**EXERCISE OBJECTIVE**
Retype all of the data. Every line must match exactly.

**SUPPLIED INFORMATION**
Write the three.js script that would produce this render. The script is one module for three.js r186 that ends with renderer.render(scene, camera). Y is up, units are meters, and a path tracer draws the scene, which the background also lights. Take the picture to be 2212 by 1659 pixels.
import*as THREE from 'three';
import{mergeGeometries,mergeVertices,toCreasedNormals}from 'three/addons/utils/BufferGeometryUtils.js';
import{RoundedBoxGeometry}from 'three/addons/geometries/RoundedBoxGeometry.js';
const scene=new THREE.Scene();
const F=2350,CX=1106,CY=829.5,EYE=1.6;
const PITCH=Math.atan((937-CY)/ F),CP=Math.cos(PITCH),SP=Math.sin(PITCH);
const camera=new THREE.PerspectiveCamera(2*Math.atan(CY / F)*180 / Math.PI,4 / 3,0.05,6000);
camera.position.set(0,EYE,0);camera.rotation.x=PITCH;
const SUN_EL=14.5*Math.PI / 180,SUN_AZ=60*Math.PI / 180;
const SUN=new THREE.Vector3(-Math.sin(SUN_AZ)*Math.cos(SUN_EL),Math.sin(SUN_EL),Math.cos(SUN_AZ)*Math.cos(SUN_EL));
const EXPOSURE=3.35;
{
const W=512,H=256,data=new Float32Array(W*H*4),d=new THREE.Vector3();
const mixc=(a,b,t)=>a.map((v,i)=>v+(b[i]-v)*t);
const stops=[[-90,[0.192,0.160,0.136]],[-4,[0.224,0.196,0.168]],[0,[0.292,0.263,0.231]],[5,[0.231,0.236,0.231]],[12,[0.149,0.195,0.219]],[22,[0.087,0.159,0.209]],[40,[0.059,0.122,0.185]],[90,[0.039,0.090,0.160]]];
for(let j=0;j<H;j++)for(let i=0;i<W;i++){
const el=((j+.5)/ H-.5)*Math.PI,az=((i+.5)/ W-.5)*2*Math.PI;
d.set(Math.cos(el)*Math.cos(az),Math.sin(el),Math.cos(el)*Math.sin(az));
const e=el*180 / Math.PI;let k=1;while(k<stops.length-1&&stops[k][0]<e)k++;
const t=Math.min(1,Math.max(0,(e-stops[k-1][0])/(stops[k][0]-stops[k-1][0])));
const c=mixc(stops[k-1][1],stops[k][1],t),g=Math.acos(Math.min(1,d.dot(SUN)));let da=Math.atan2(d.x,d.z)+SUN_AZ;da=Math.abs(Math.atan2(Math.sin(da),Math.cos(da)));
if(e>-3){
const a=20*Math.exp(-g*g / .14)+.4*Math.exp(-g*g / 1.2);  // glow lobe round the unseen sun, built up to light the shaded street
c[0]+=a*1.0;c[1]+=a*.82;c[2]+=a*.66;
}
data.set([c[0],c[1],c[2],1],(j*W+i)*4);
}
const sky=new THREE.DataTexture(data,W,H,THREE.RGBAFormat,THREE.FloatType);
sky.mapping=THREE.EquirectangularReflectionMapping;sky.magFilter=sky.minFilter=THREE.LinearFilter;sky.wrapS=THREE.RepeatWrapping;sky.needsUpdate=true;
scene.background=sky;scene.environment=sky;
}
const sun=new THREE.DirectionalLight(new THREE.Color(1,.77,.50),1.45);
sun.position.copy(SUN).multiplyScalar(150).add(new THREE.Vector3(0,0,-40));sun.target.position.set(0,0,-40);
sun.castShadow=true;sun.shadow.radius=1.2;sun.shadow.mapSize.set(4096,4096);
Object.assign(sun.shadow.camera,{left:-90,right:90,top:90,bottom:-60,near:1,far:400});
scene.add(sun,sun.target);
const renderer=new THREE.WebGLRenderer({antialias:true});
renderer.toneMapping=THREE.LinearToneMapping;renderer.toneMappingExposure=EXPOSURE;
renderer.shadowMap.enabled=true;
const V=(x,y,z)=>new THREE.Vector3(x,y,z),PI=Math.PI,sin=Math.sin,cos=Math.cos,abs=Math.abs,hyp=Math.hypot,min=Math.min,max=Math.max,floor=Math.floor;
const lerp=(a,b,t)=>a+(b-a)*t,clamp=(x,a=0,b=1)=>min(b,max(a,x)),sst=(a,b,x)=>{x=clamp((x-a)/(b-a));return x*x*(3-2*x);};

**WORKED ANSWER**
Write the three.js script that would produce this render. The script is one module for three.js r186 that ends with renderer.render(scene, camera). Y is up, units are meters, and a path tracer draws the scene, which the background also lights. Take the picture to be 2212 by 1659 pixels.
import*as THREE from 'three';
import{mergeGeometries,mergeVertices,toCreasedNormals}from 'three/addons/utils/BufferGeometryUtils.js';
import{RoundedBoxGeometry}from 'three/addons/geometries/RoundedBoxGeometry.js';
const scene=new THREE.Scene();
const F=2350,CX=1106,CY=829.5,EYE=1.6;
const PITCH=Math.atan((937-CY)/ F),CP=Math.cos(PITCH),SP=Math.sin(PITCH);
const camera=new THREE.PerspectiveCamera(2*Math.atan(CY / F)*180 / Math.PI,4 / 3,0.05,6000);
camera.position.set(0,EYE,0);camera.rotation.x=PITCH;
const SUN_EL=14.5*Math.PI / 180,SUN_AZ=60*Math.PI / 180;
const SUN=new THREE.Vector3(-Math.sin(SUN_AZ)*Math.cos(SUN_EL),Math.sin(SUN_EL),Math.cos(SUN_AZ)*Math.cos(SUN_EL));
const EXPOSURE=3.35;
{
const W=512,H=256,data=new Float32Array(W*H*4),d=new THREE.Vector3();
const mixc=(a,b,t)=>a.map((v,i)=>v+(b[i]-v)*t);
const stops=[[-90,[0.192,0.160,0.136]],[-4,[0.224,0.196,0.168]],[0,[0.292,0.263,0.231]],[5,[0.231,0.236,0.231]],[12,[0.149,0.195,0.219]],[22,[0.087,0.159,0.209]],[40,[0.059,0.122,0.185]],[90,[0.039,0.090,0.160]]];
for(let j=0;j<H;j++)for(let i=0;i<W;i++){
const el=((j+.5)/ H-.5)*Math.PI,az=((i+.5)/ W-.5)*2*Math.PI;
d.set(Math.cos(el)*Math.cos(az),Math.sin(el),Math.cos(el)*Math.sin(az));
const e=el*180 / Math.PI;let k=1;while(k<stops.length-1&&stops[k][0]<e)k++;
const t=Math.min(1,Math.max(0,(e-stops[k-1][0])/(stops[k][0]-stops[k-1][0])));
const c=mixc(stops[k-1][1],stops[k][1],t),g=Math.acos(Math.min(1,d.dot(SUN)));let da=Math.atan2(d.x,d.z)+SUN_AZ;da=Math.abs(Math.atan2(Math.sin(da),Math.cos(da)));
if(e>-3){
const a=20*Math.exp(-g*g / .14)+.4*Math.exp(-g*g / 1.2);  // glow lobe round the unseen sun, built up to light the shaded street
c[0]+=a*1.0;c[1]+=a*.82;c[2]+=a*.66;
}
data.set([c[0],c[1],c[2],1],(j*W+i)*4);
}
const sky=new THREE.DataTexture(data,W,H,THREE.RGBAFormat,THREE.FloatType);
sky.mapping=THREE.EquirectangularReflectionMapping;sky.magFilter=sky.minFilter=THREE.LinearFilter;sky.wrapS=THREE.RepeatWrapping;sky.needsUpdate=true;
scene.background=sky;scene.environment=sky;
}
const sun=new THREE.DirectionalLight(new THREE.Color(1,.77,.50),1.45);
sun.position.copy(SUN).multiplyScalar(150).add(new THREE.Vector3(0,0,-40));sun.target.position.set(0,0,-40);
sun.castShadow=true;sun.shadow.radius=1.2;sun.shadow.mapSize.set(4096,4096);
Object.assign(sun.shadow.camera,{left:-90,right:90,top:90,bottom:-60,near:1,far:400});
scene.add(sun,sun.target);
const renderer=new THREE.WebGLRenderer({antialias:true});
renderer.toneMapping=THREE.LinearToneMapping;renderer.toneMappingExposure=EXPOSURE;
renderer.shadowMap.enabled=true;
const V=(x,y,z)=>new THREE.Vector3(x,y,z),PI=Math.PI,sin=Math.sin,cos=Math.cos,abs=Math.abs,hyp=Math.hypot,min=Math.min,max=Math.max,floor=Math.floor;
const lerp=(a,b,t)=>a+(b-a)*t,clamp=(x,a=0,b=1)=>min(b,max(a,x)),sst=(a,b,x)=>{x=clamp((x-a)/(b-a));return x*x*(3-2*x);};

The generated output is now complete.